Sunday, August 13, 2017

I Don't Recognize You





I’m in that position on the wheel of cell phone life where battery power begins to disappear so quickly you walk about with at all times a chord at hand, plotting your day as a series of charging sessions.  The phone is charging through cable from my lap top.  But it is also powering the wifi.  This hotel’s wifi seems to episodically bounce me off my VPN.  The phone as a hotspot is more reliable.  But this seems to require the same amount of charge that a phone can intake from the computer per minute.  IT’s charging . . . but no charge is being stored. 

Arriving at the corner I’d specified.  I don’t recognize anything.  I head off in the wrong direction and realize the same mistake I’d made the last time I was dropped off here.  Now I recall.  There’s an entrance to a yard fifty meters that way, past the plane tree up ahead.  The guard should be outside sprawled in a chair, sleeping.  And it is so. 

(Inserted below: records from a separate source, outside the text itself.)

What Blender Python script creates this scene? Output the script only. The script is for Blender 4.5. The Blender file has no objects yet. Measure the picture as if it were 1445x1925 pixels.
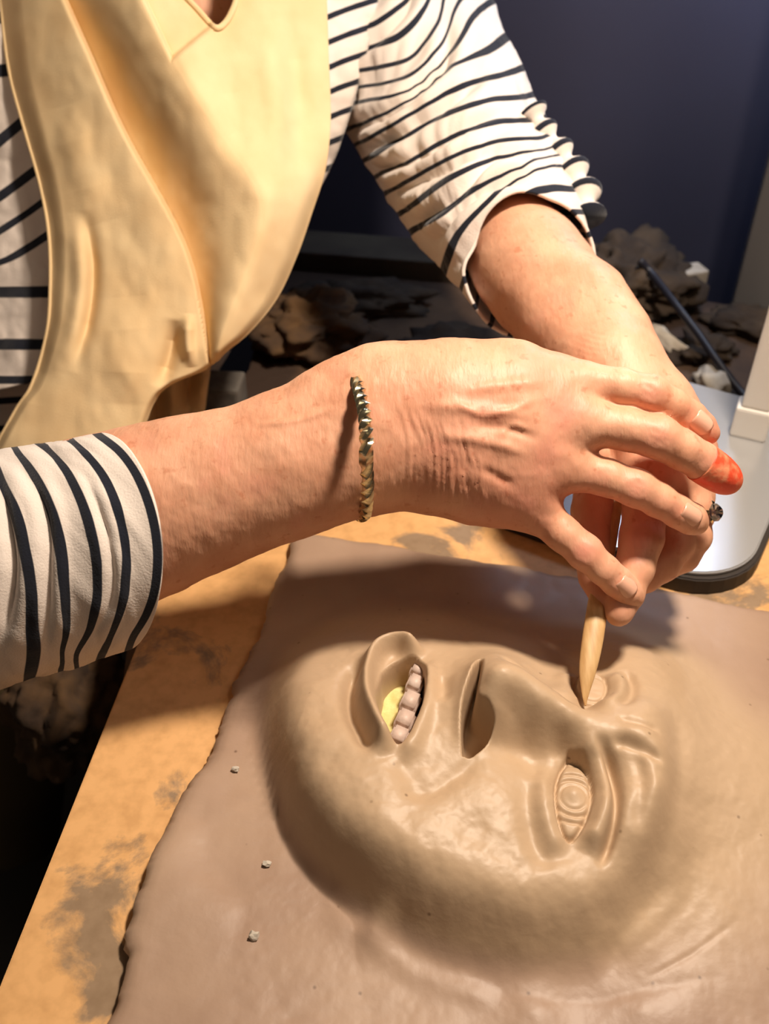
import bpy, bmesh, math, random
import numpy as np
from mathutils import Vector, Matrix
random.seed(4); rng = np.random.default_rng(4)
SC = bpy.context.scene
COL = SC.collection
# ------------------------------------------------------------------ camera
FPX = 1850.0; CX, CY = 722.5, 962.5; PITCH = math.radians(40); CAMH = 0.45
sp, cp = math.sin(PITCH), math.cos(PITCH)
cam_d = bpy.data.cameras.new('camera'); cam = bpy.data.objects.new('camera', cam_d); COL.objects.link(cam)
cam.location = (0, 0, CAMH); cam.rotation_euler = (math.radians(50), 0, 0)
cam_d.sensor_fit = 'HORIZONTAL'; cam_d.sensor_width = 36; cam_d.lens = FPX/1445*36
cam_d.clip_start = 0.02
cam_d.dof.use_dof = True; cam_d.dof.focus_distance = 0.50; cam_d.dof.aperture_fstop = 11.5
SC.camera = cam
# ------------------------------------------------------------------ world, lights, exposure
w = bpy.data.worlds.new('world'); SC.world = w; w.use_nodes = True
w.node_tree.nodes['Background'].inputs[0].default_value = (1.0, 0.80, 0.62, 1)
w.node_tree.nodes['Background'].inputs[1].default_value = 0.075
def area(name, loc, target, size, power, col, spread=180):
    l = bpy.data.lights.new(name, 'AREA'); l.shape = 'DISK'; l.size = size; l.energy = power; l.color = col
    l.spread = math.radians(spread)
    o = bpy.data.objects.new(name, l); COL.objects.link(o); o.location = loc
    o.rotation_euler = (Vector(target)-Vector(loc)).to_track_quat('-Z', 'Y').to_euler()
    return o
area('bench_lamp_light', (0.25, 0.445, 0.80), (0.05, 0.42, 0.0), 0.09, 9.8, (1.0, 0.84, 0.68))
area('fill_light', (0.75, -0.15, 1.55), (-0.1, 0.6, 0.1), 0.4, 2.2, (1.0, 0.80, 0.60))  # added secondary fill, not a lamp of the room
pl_ = bpy.data.lights.new('cool_wall_light', 'POINT'); pl_.energy = 7.0; pl_.color = (0.60, 0.74, 1.0); pl_.shadow_soft_size = 0.05
po = bpy.data.objects.new('cool_wall_light', pl_); COL.objects.link(po); po.location = (0.37, 0.93, 0.44)
SC.view_settings.view_transform = 'Standard'; SC.view_settings.look = 'None'
SC.view_settings.gamma = 1; SC.view_settings.use_curve_mapping = False
SC.view_settings.exposure = 0.0
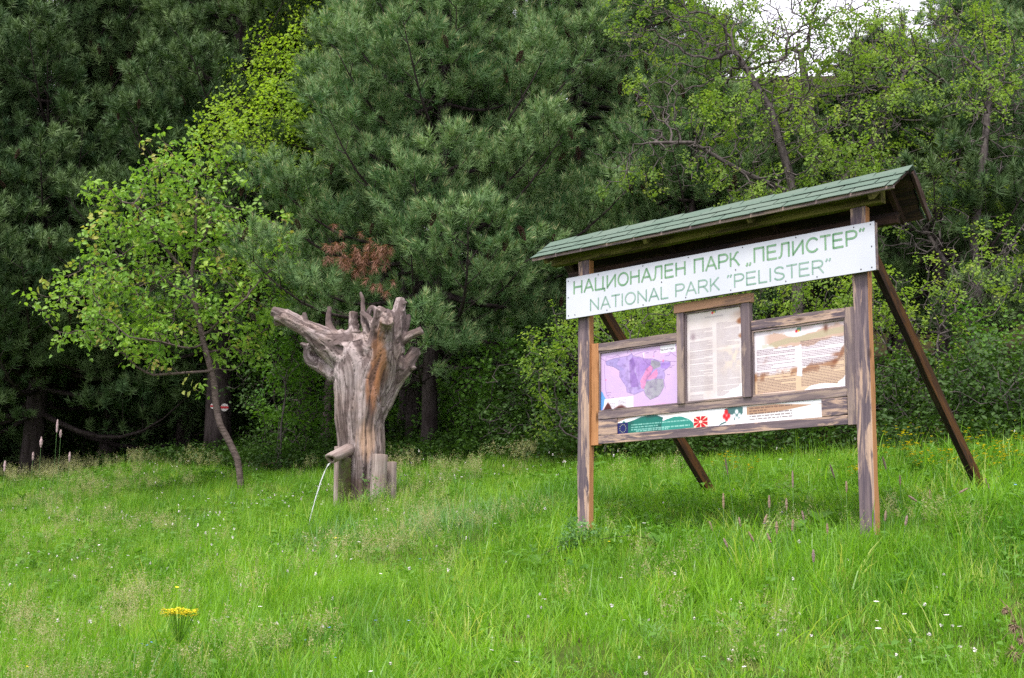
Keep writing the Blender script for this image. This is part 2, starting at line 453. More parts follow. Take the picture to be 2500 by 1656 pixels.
def pine(name, px, Y, H, R, hb, seed, r0, label, tufts, dens=1.0, cones=0, tsc=1.0, pos=None, lean=(0, 0), cut_back=True,
         prof=None, dead=None, group='pines at the edge of the meadow', nwh=None, lobe=9):
    g = np.random.default_rng(seed)
    base = gpos(px, Y) if pos is None else np.array([pos[0], pos[1], float(ground(pos[0], pos[1]))])
    root = empty(name, base, 0, label, 'pine tree', group)
    zs = np.linspace(-.2, H, 16)
    wob = np.cumsum(g.normal(size=(16, 2)) * .035, axis=0)
    P = np.stack([wob[:, 0] + lean[0] * zs / H, wob[:, 1] + lean[1] * zs / H, zs], axis=1)
    Rr = r0 * (1 - zs.clip(0) / H) ** .75 + .015; Rr[0] *= 1.25
    V, F = tube(P, Rr, 12, jit=.12, rs=g)
    mesh_obj('trunk', V, F, M['bark_pine'], root, smooth=True)
    mb = MB(); TP = []; TD = []; TS = []; conep = []
    nwh = nwh or int((H - hb) / .47)
    if prof is None: prof = lambda t: (1 - t) ** .62 * (.82 + .18 * min(1, t * 8))
    for w in range(nwh):
        t = (w + .5 * g.random()) / nwh; h = hb + (H - hb) * t
        c0 = np.array([np.interp(h, zs, P[:, 0]), np.interp(h, zs, P[:, 1]), h])
        nb = 5 if t < .7 else 4
        ph = g.random() * 6
        for b in range(nb):
            az = ph + b / nb * 2 * PI + g.normal() * .25
            L = R * prof(t) * (.72 + .45 * g.random())
            if L < .25: L = .25
            el = math.radians(4 + 34 * t + g.normal() * 7)
            s = np.linspace(0, 1, 9)
            hd = np.array([math.cos(az), math.sin(az)]); bend = g.normal() * .16
            sd_ = np.array([-hd[1], hd[0]])
            rad = L * s * math.cos(el)
            zz = L * s * math.sin(el) - L * .16 * np.sin(PI * s * .9) + L * .17 * s ** 3
            Q = np.zeros((9, 3)); Q[:, :2] = c0[:2] + rad[:, None] * hd + (bend * L * s ** 2)[:, None] * sd_
            Q[:, 2] = c0[2] + zz
            rb = (.012 + .011 * L) * (1 - s) + .006
            V, F = tube(Q, rb, 5, cap=False); mb.add(V, F)
            # side twigs
            n = max(4, int(L / .25 * dens)); Dq = np.gradient(Q, axis=0)
            for k in range(n):
                u = .22 + .78 * (k + g.random()) / n
                p0 = np.array([np.interp(u, s, Q[:, i]) for i in range(3)])
                d0 = np.array([np.interp(u, s, Dq[:, i]) for i in range(3)]); d0 /= np.linalg.norm(d0)
                side = 1 if k % 2 else -1
                lat = np.cross(d0, [0, 0, 1]); lat /= max(np.linalg.norm(lat), 1e-6)
                l = (.26 * L * (1.15 - u) + .24) * (.7 + .6 * g.random())
                d = d0 * .75 + lat * side * .85 + np.array([0, 0, .12 + g.normal() * .22]); d /= np.linalg.norm(d)
                m = 4; v = np.linspace(0, 1, m)
                T = p0 + d * l * v[:, None] + np.array([0, 0, 1.0]) * (l * .45 * v ** 2)[:, None]
                V, F = tube(T, .007 * (1 - v) + .003, 3, cap=False); mb.add(V, F)
                nt = lobe
                e = T[-1]; lr = .15 + .16 * l
                for q in range(nt):
                    o = g.normal(size=3) * [.62, .62, .42]; o /= max(np.linalg.norm(o), .9)
                    o[2] = abs(o[2]) * .9 - .15
                    TP.append(e - d * lr * .55 + o * lr)
                    TD.append(o + d * .45 + np.array([0, 0, .65])); TS.append(tsc * (.8 + .4 * g.random()))
                if cones and g.random() < .35:
                    ho = np.array([d[0], d[1] - .6, 0]); ho /= np.linalg.norm(ho) + 1e-6
                    conep.append(e + ho * lr * (.75 + .35 * g.random()) + np.array([g.normal() * .04, 0, .02 + .05 * g.random()]))
                TP.append(p0 + d * l * .4); TD.append(d * .8 + np.array([0, 0, .6])); TS.append(tsc)
                TP.append(e); TD.append(d * .5 + np.array([0, 0, 1.0])); TS.append(tsc * 1.1)
            TP.append(Q[-1]); TD.append(Dq[-1] / np.linalg.norm(Dq[-1]) + [0, 0, .6]); TS.append(tsc * 1.2)
    TP.append(P[-1]); TD.append(np.array([0, 0, 1.0])); TS.append(tsc * 1.3)
    mb.build('branches', [M['bark_pine']], root, smooth=True)
    TP = np.array(TP); TD = np.array(TD); TS = np.array(TS)
    alive = np.ones(len(TP), bool)
    if dead is not None:
        dc, dr = np.array(dead[0]) - base, dead[1]
        alive = np.linalg.norm((TP - dc) / np.array(dr), axis=1) > 1
        E_ = clump(g, dc, np.array(dr) * [1.2, .5, 1.2], 150, 4, .05); E_ = E_[((E_[:, 2] - dc[2]) < .28 - .5 * (E_[:, 0] - dc[0])) & ((E_[:, 2] - dc[2]) > -.35 - .5 * (E_[:, 0] - dc[0]))]
        D = np.stack([g.normal(size=len(E_)) * .25, g.normal(size=len(E_)) * .25 - .15, -np.ones(len(E_))], axis=1)
        tag(scatter('dead_needles', E_, aim(D, g.random(len(E_)) * 6), 1.0 + .4 * g.random(len(E_)), g.integers(0, 2, len(E_)), NT_DEAD, root),
            'rust brown dead needle bunches hanging low on the crown', kind='stuff')
        alive &= ~((np.abs(TP[:, 0] - dc[0]) < dr[0] * .75) & (np.abs(TP[:, 2] - dc[2]) < dr[2] * .75) & (TP[:, 1] < dc[1] + .3))
    TP, TD, TS = TP[alive], TD[alive], TS[alive]
    tag(scatter('needles', TP, aim(TD, g.random(len(TP)) * 6.28), TS, g.integers(0, len(tufts), len(TP)), tufts, root), kind='stuff')
    if cones:
        global CONE
        if CONE is None: CONE = cone_mesh()
        # cones on the side of the crown that faces the meadow show
        conep = [p for p in conep if p[1] < .35 * R and p[2] < 9.5]
        g.shuffle(conep)
        for p in conep[:cones]:
            c = bpy.data.objects.new('pine_cone', CONE); link(c, root)
            c.location = p; c.rotation_euler = (g.normal() * .25, g.normal() * .25, g.random() * 6)
            s = .9 + .5 * g.random(); c.scale = (s, s, s)
    return root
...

I meander along, guided by instinct and come to a cul de sac.  Checking the house number in my phone it is obvious now that I have proceeded down a wrong alley. I notice that my phone has dropped to single digits of charge to spare.  Retracing my mistake, I twist down another block in this atmospheric collection of little apartments I’ve only ever seen in the dark.  I reach their place and give my friend’s a call.  I give them a wechat message.  A call.  A wechat.  I consider yelling.  It’s extremely hot out this evening and every window is closed including the one that has the people I want to hear me up there on the third floor. 

Call.  We chat.  Think.  I ring the bell.  I think it’s their bell.  An older lady comes down.  I explain the situation.  I say I know the folks on the third floor.  I describe them.  She reasonably replies that this is all very nice but she doesn’t recognize me and so she will not be able to let me in.  I don’t recognize you, she repeats.  She’s right. What could I say?



I text my friends that my phone is about to die.  I imagine throwing in the towel and cabbing it back home.  My phone is now dead.  I’ve nowhere to charge it.  Disconnected, I look up to see a light on that wasn’t on before.  Now my friend had come to the first floor and let me in. 


Later that evening on my way out, I saw the women who wouldn’t let me in.  I made sure I gave hear a hearty “ni hao” from the inside.  An affable grunt, one hopes, she’ll remember.